■ Direction ■
All of the data should be output character for character, except the pictures.

■ Material provided ■

- - - - - - -

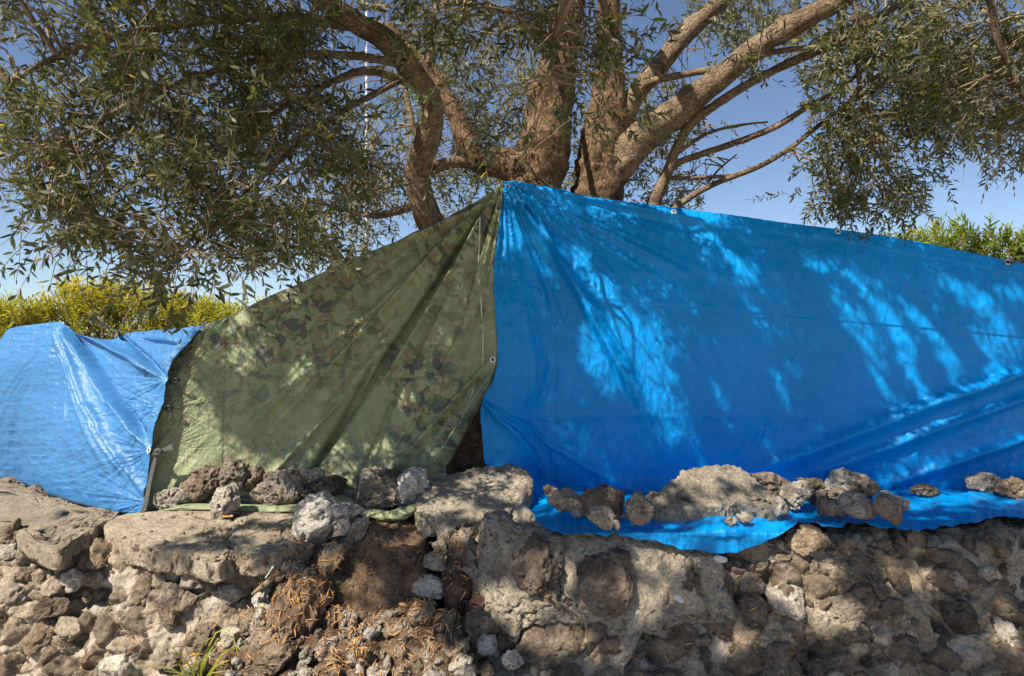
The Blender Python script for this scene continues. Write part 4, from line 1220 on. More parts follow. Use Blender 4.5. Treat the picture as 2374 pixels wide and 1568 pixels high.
tag(r, "wide grey mortar slab tilted between the camouflage and blue tarps", "slab", "loose stones weighing down the tarps")
r = flat_slab([C3(*p) for p in [(1080, 440), (1090, 400), (1150, 350), (1165, 305), (1250, 250), (1275, 205), (1400, 185), (1550, 172), (1620, 168), (1700, 215), (1760, 270), (1820, 320), (1860, 370), (1880, 420), (1950, 440), (1940, 455), (1860, 445), (1750, 440), (1690, 410), (1640, 415), (1560, 440), (1450, 450), (1360, 470), (1230, 475), (1120, 470)]], 0.705, 0.62, 0.11, 3.42, 6, 'slab', 0.028, "loose_slab")
tag(r, "broad sunlit mortar slab leaning on the blue tarp", "slab", "loose stones weighing down the tarps")
# low rubble along the back of the left cap
for k, (o_, lab) in enumerate((([(0, 270), (60, 265), (110, 290), (170, 330), (90, 345), (0, 335)], "crumbled mortar behind the smooth cap at the far left"), ([(150, 335), (235, 310), (270, 345), (330, 380), (200, 370)], "thin dark stone against the foot of the light blue tarp"))):
    r = rock_from(C1, o_, 4.45 - 0.2 * k, 'brown', thick=0.8, level=4, name="loose_stone")
    tag(r, lab, "stone", "loose stones weighing down the tarps")

# ------------------------------------------------------------------ rubble fallen out of the wall


def soil_z(x, y):
    d = (SOILP[:, 0] - x) ** 2 + (SOILP[:, 1] - y) ** 2
    return SOILP[np.argmin(d), 2]


SOILP = np.empty(len(soil.data.vertices) * 3, np.float32); soil.data.vertices.foreach_get("co", SOILP); SOILP = SOILP.reshape(-1, 3)


def bank_d(y):
    """depth at which a line of sight meets the bank in the gap"""
    yy = np.array([3.66, 3.5, 3.36, 3.2, 3.05, 2.85, 2.4]); zz = np.array([0.615, 0.60, 0.53, 0.36, 0.27, 0.19, 0.06])
    pyy = CY + (H - zz) / yy * FP
    return float(np.interp(y, pyy, yy))


FALLEN = [
    (C2, [(1030, 1160), (1090, 1090), (1200, 1100), (1220, 1220), (1150, 1260), (1050, 1200)], 'grey', "grey fallen stone below the red one in the rubble"),
    (C2, [(1200, 1180), (1330, 1150), (1400, 1250), (1400, 1320), (1280, 1340), (1210, 1270)], 'dark', "dark fallen stone left of the block's lower corner"),
    (C2, [(1410, 1180), (1500, 1140), (1600, 1200), (1600, 1290), (1500, 1330), (1420, 1250)], 'brown', "brown fallen stone under the corner of the mortar block"),
    (C2, [(1075, 960), (1150, 910), (1230, 940), (1280, 980), (1260, 1040), (1140, 1040), (1070, 1000)], 'white', "whitish crumbly lump right of the earth bank"),
    (C2, [(1145, 800), (1180, 760), (1260, 770), (1280, 860), (1230, 880), (1150, 840)], 'pale', "pale stone high on the right side of the earth bank"),
    (C2, [(1200, 700), (1270, 680), (1300, 740), (1270, 780), (1210, 760)], 'grey', "grey stone tucked below the wide tilted slab"),
    (C2, [(410, 1400), (480, 1320), (560, 1330), (570, 1440), (500, 1470), (420, 1440)], 'grey', "rounded grey stone in the sunlit rubble"),
    (C2, [(580, 1180), (640, 1140), (690, 1180), (690, 1280), (620, 1290), (590, 1240)], 'pale', "upright pale stone right of the rotten stump"),
    (C2, [(20, 1190), (60, 1120), (140, 1120), (150, 1210), (120, 1280), (20, 1290)], 'pale', "pale block left of the rotten stump"),
    (C2, [(20, 1060), (70, 1000), (130, 1000), (120, 1110), (60, 1130)], 'white', "white lump above the pale block by the stump"),
    (C2, [(1480, 1360), (1530, 1300), (1610, 1310), (1620, 1400), (1530, 1420)], 'white', "white crumbly stone beside the big brown wall stone"),
    (C2, [(1640, 1450), (1740, 1390), (1790, 1480), (1700, 1510)], 'white', "white stone lowest in the rubble on the right"),
    (C2, [(1000, 1300), (1060, 1265), (1090, 1330), (1030, 1350)], 'pale', "small pale stone under the tan clod"),
    (C2, [(1090, 1270), (1180, 1260), (1250, 1330), (1180, 1370), (1100, 1340)], 'brown', "brown stone wedged in the middle of the rubble"),
    (C2, [(1120, 1400), (1150, 1340), (1290, 1410), (1280, 1460), (1130, 1460)], 'tan', "flat tan slab in the rubble"),
    (C2, [(1290, 1420), (1380, 1340), (1440, 1330), (1430, 1400), (1350, 1470)], 'tan', "wedge of tan stone right of the flat tan slab"),
    (C2, [(860, 1270), (900, 1220), (1000, 1200), (1050, 1240), (1030, 1290), (950, 1320)], 'tan', "soft tan clod at the foot of the earth bank"),
    (C2, [(-40, 1450), (0, 1290), (130, 1270), (140, 1310), (260, 1340), (280, 1400), (200, 1500), (60, 1560)], 'tan', "large tan clod at the bottom left of the rubble"),
    (C2, [(560, 1400), (620, 1360), (670, 1410), (620, 1470), (570, 1450)], 'pale', "pale flake among the orange needles"),
    (C2, [(330, 1420), (380, 1380), (400, 1450), (360, 1500), (310, 1540)], 'pale', "pale stone left of the rounded grey one"),
    (C2, [(760, 1530), (830, 1500), (900, 1530), (880, 1600), (780, 1600)], 'pale', "pale stone at the bottom edge below the needles"),
    (C2, [(1310, 1500), (1370, 1440), (1450, 1460), (1430, 1540), (1340, 1560)], 'pale', "pale chip below the wedge of tan stone"),
    (C2, [(800, 1180), (900, 1150), (1000, 1140), (1000, 1170), (900, 1200), (830, 1220)], 'grey', "grey splinter of stone across the foot of the bank"),
    (C2, [(470, 1180), (520, 1130), (600, 1130), (570, 1230), (500, 1270)], 'brown', "brown stone leaning on the rotten stump"),
]
FT = []
for crop, o_, mt, lab in FALLEN:
    q = np.array([crop(*p) for p in o_]); yc = q[:, 1].max() - 0.25 * (q[:, 1].max() - q[:, 1].min())
    d_ = bank_d(yc)
    r = rock_from(crop, o_, d_, mt, thick=0.8, level=4, shear=0.25, e=0.68, rough=0.12, facet=7, name="fallen_stone", pit=1.2)
    tag(r, lab, "stone", "stones fallen out of the wall")
    FT.append((r.location.x, r.location.y, max(r.dimensions.x, r.dimensions.z) / 2))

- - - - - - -

■ In response ■
The Blender Python script for this scene continues. Write part 4, from line 1220 on. More parts follow. Use Blender 4.5. Treat the picture as 2374 pixels wide and 1568 pixels high.
tag(r, "wide grey mortar slab tilted between the camouflage and blue tarps", "slab", "loose stones weighing down the tarps")
r = flat_slab([C3(*p) for p in [(1080, 440), (1090, 400), (1150, 350), (1165, 305), (1250, 250), (1275, 205), (1400, 185), (1550, 172), (1620, 168), (1700, 215), (1760, 270), (1820, 320), (1860, 370), (1880, 420), (1950, 440), (1940, 455), (1860, 445), (1750, 440), (1690, 410), (1640, 415), (1560, 440), (1450, 450), (1360, 470), (1230, 475), (1120, 470)]], 0.705, 0.62, 0.11, 3.42, 6, 'slab', 0.028, "loose_slab")
tag(r, "broad sunlit mortar slab leaning on the blue tarp", "slab", "loose stones weighing down the tarps")
# low rubble along the back of the left cap
for k, (o_, lab) in enumerate((([(0, 270), (60, 265), (110, 290), (170, 330), (90, 345), (0, 335)], "crumbled mortar behind the smooth cap at the far left"), ([(150, 335), (235, 310), (270, 345), (330, 380), (200, 370)], "thin dark stone against the foot of the light blue tarp"))):
    r = rock_from(C1, o_, 4.45 - 0.2 * k, 'brown', thick=0.8, level=4, name="loose_stone")
    tag(r, lab, "stone", "loose stones weighing down the tarps")

# ------------------------------------------------------------------ rubble fallen out of the wall


def soil_z(x, y):
    d = (SOILP[:, 0] - x) ** 2 + (SOILP[:, 1] - y) ** 2
    return SOILP[np.argmin(d), 2]


SOILP = np.empty(len(soil.data.vertices) * 3, np.float32); soil.data.vertices.foreach_get("co", SOILP); SOILP = SOILP.reshape(-1, 3)


def bank_d(y):
    """depth at which a line of sight meets the bank in the gap"""
    yy = np.array([3.66, 3.5, 3.36, 3.2, 3.05, 2.85, 2.4]); zz = np.array([0.615, 0.60, 0.53, 0.36, 0.27, 0.19, 0.06])
    pyy = CY + (H - zz) / yy * FP
    return float(np.interp(y, pyy, yy))


FALLEN = [
    (C2, [(1030, 1160), (1090, 1090), (1200, 1100), (1220, 1220), (1150, 1260), (1050, 1200)], 'grey', "grey fallen stone below the red one in the rubble"),
    (C2, [(1200, 1180), (1330, 1150), (1400, 1250), (1400, 1320), (1280, 1340), (1210, 1270)], 'dark', "dark fallen stone left of the block's lower corner"),
    (C2, [(1410, 1180), (1500, 1140), (1600, 1200), (1600, 1290), (1500, 1330), (1420, 1250)], 'brown', "brown fallen stone under the corner of the mortar block"),
    (C2, [(1075, 960), (1150, 910), (1230, 940), (1280, 980), (1260, 1040), (1140, 1040), (1070, 1000)], 'white', "whitish crumbly lump right of the earth bank"),
    (C2, [(1145, 800), (1180, 760), (1260, 770), (1280, 860), (1230, 880), (1150, 840)], 'pale', "pale stone high on the right side of the earth bank"),
    (C2, [(1200, 700), (1270, 680), (1300, 740), (1270, 780), (1210, 760)], 'grey', "grey stone tucked below the wide tilted slab"),
    (C2, [(410, 1400), (480, 1320), (560, 1330), (570, 1440), (500, 1470), (420, 1440)], 'grey', "rounded grey stone in the sunlit rubble"),
    (C2, [(580, 1180), (640, 1140), (690, 1180), (690, 1280), (620, 1290), (590, 1240)], 'pale', "upright pale stone right of the rotten stump"),
    (C2, [(20, 1190), (60, 1120), (140, 1120), (150, 1210), (120, 1280), (20, 1290)], 'pale', "pale block left of the rotten stump"),
    (C2, [(20, 1060), (70, 1000), (130, 1000), (120, 1110), (60, 1130)], 'white', "white lump above the pale block by the stump"),
    (C2, [(1480, 1360), (1530, 1300), (1610, 1310), (1620, 1400), (1530, 1420)], 'white', "white crumbly stone beside the big brown wall stone"),
    (C2, [(1640, 1450), (1740, 1390), (1790, 1480), (1700, 1510)], 'white', "white stone lowest in the rubble on the right"),
    (C2, [(1000, 1300), (1060, 1265), (1090, 1330), (1030, 1350)], 'pale', "small pale stone under the tan clod"),
    (C2, [(1090, 1270), (1180, 1260), (1250, 1330), (1180, 1370), (1100, 1340)], 'brown', "brown stone wedged in the middle of the rubble"),
    (C2, [(1120, 1400), (1150, 1340), (1290, 1410), (1280, 1460), (1130, 1460)], 'tan', "flat tan slab in the rubble"),
    (C2, [(1290, 1420), (1380, 1340), (1440, 1330), (1430, 1400), (1350, 1470)], 'tan', "wedge of tan stone right of the flat tan slab"),
    (C2, [(860, 1270), (900, 1220), (1000, 1200), (1050, 1240), (1030, 1290), (950, 1320)], 'tan', "soft tan clod at the foot of the earth bank"),
    (C2, [(-40, 1450), (0, 1290), (130, 1270), (140, 1310), (260, 1340), (280, 1400), (200, 1500), (60, 1560)], 'tan', "large tan clod at the bottom left of the rubble"),
    (C2, [(560, 1400), (620, 1360), (670, 1410), (620, 1470), (570, 1450)], 'pale', "pale flake among the orange needles"),
    (C2, [(330, 1420), (380, 1380), (400, 1450), (360, 1500), (310, 1540)], 'pale', "pale stone left of the rounded grey one"),
    (C2, [(760, 1530), (830, 1500), (900, 1530), (880, 1600), (780, 1600)], 'pale', "pale stone at the bottom edge below the needles"),
    (C2, [(1310, 1500), (1370, 1440), (1450, 1460), (1430, 1540), (1340, 1560)], 'pale', "pale chip below the wedge of tan stone"),
    (C2, [(800, 1180), (900, 1150), (1000, 1140), (1000, 1170), (900, 1200), (830, 1220)], 'grey', "grey splinter of stone across the foot of the bank"),
    (C2, [(470, 1180), (520, 1130), (600, 1130), (570, 1230), (500, 1270)], 'brown', "brown stone leaning on the rotten stump"),
]
FT = []
for crop, o_, mt, lab in FALLEN:
    q = np.array([crop(*p) for p in o_]); yc = q[:, 1].max() - 0.25 * (q[:, 1].max() - q[:, 1].min())
    d_ = bank_d(yc)
    r = rock_from(crop, o_, d_, mt, thick=0.8, level=4, shear=0.25, e=0.68, rough=0.12, facet=7, name="fallen_stone", pit=1.2)
    tag(r, lab, "stone", "stones fallen out of the wall")
    FT.append((r.location.x, r.location.y, max(r.dimensions.x, r.dimensions.z) / 2))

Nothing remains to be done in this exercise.